Sur un plan téléologique, le Tribunal fédéral rappelle ensuite que l’art. 392 CPP cherche avant tout à éviter des demandes de révision ultérieures. En ce sens, l’extension du champ d’application de l’art. 392 CPP ne serait pas illogique. Pourtant, le Tribunal fédéral rejette cette possibilité, considérant qu’elle « ne trouve pas d’assise suffisante dans la loi » à la suite des interprétations littérale, historique et systématique de la norme. Notre Haute Cour estime par ailleurs qu’il faut relativiser l’argument selon lequel, à défaut d’une telle possibilité, les cours d’appel seraient débordées face à de nombreuses demandes de révision ultérieures. En outre, elle considère que la demande de révision d’une ordonnance pénale non frappée d’opposition auprès de l’autorité de révision ne paraît pas plus compliquée qu’une requête adressée au ministère public en vue d’annuler l’ordonnance pénale en question (c. 1.4.3).
En fin de compte, le Tribunal fédéral profite de l’occasion pour apporter une nouvelle précision, sous la forme d’un obiter dictum, s’agissant de la relation entre les art. 356 al. 7 CPP et art. 392 CPP. Il semble indiquer que l’usage du singulier à l’art. 392 al. 1 CPP (« dans une même procédure ») restreint son application aux seuls cas où plusieurs prévenus sont concernés par « le même prononcé ». Il laisse entendre que pour faire bénéficier les autres prévenus condamnés, soit ceux qui n’ont jamais formé opposition, du verdict plus favorable rendu par le tribunal de première instance, il est nécessaire que ce dernier puisse connaître leur identité.

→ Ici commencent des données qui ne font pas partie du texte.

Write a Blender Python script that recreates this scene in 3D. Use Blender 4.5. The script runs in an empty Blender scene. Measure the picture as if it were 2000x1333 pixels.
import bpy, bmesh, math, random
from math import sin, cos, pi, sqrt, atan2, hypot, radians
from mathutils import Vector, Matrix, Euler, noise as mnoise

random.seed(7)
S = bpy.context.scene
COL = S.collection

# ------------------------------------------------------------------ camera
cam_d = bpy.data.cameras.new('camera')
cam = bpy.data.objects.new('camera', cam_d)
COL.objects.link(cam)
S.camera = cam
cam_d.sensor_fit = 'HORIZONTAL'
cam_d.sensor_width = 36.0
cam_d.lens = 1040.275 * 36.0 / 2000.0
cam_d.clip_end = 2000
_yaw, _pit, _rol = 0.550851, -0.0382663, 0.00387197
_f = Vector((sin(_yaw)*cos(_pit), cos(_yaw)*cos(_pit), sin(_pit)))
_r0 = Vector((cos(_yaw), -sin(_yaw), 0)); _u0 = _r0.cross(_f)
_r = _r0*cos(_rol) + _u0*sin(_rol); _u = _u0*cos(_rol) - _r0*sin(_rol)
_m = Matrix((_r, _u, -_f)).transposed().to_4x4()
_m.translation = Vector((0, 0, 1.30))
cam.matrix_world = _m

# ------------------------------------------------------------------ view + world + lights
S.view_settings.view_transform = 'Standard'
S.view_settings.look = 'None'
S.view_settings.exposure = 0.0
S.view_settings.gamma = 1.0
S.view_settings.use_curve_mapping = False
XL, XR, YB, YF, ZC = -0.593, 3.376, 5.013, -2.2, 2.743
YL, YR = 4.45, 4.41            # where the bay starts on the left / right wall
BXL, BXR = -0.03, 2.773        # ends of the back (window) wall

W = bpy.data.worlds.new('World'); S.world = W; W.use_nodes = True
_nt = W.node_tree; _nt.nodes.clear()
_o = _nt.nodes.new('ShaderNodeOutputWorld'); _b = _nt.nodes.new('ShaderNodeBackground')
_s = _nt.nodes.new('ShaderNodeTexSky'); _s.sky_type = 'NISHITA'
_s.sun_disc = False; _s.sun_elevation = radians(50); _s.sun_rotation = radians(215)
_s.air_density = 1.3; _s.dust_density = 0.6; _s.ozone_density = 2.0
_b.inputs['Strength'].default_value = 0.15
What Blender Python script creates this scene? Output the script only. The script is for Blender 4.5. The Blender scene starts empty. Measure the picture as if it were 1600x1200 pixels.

D’après le Tribunal fédéral, le législateur entendait exclure ces « autres » condamnés de la possibilité offerte par les art. 356 al. 7 cum 392 CPP lorsque l’autorité de première instance ignore leur implication dans l’affaire soumise devant elle, et que celle-ci ne ressort pas clairement du dossier. À l’inverse, ceux-là doivent pouvoir bénéficier de la révision « simplifiée » si l’autorité appelée à statuer a connaissance des ordonnances pénales potentiellement visées, ce qui peut être le cas « lorsque l’ordonnance pénale objet de l’opposition concerne plusieurs co-prévenus ou que l’existence d’autres ordonnances pénales peut être déduite de l’ordonnance pénale attaquée, voire du dossier pénal soumis au juge ». Lorsque tel n’est pas le cas, demeure encore ouverte la voie de la révision (art. 410 CPP) en faveur des condamnés non appelants, ou qui n’ont pas formé opposition (c. 1.4.4).
En tout état de cause, le Tribunal fédéral rappelle que, en l’espèce, il ne revenait pas au ministère public de se prononcer sur la demande de A tendant à faire annuler l’ordonnance pénale rendue à son encontre (c. 1.5). Il appartiendra donc à la Chambre pénale d’appel et de révision de la Cour de justice genevoise de statuer sur la demande de révision, formée par A parallèlement à sa demande d’annulation adressée au ministère public (c. 1.6).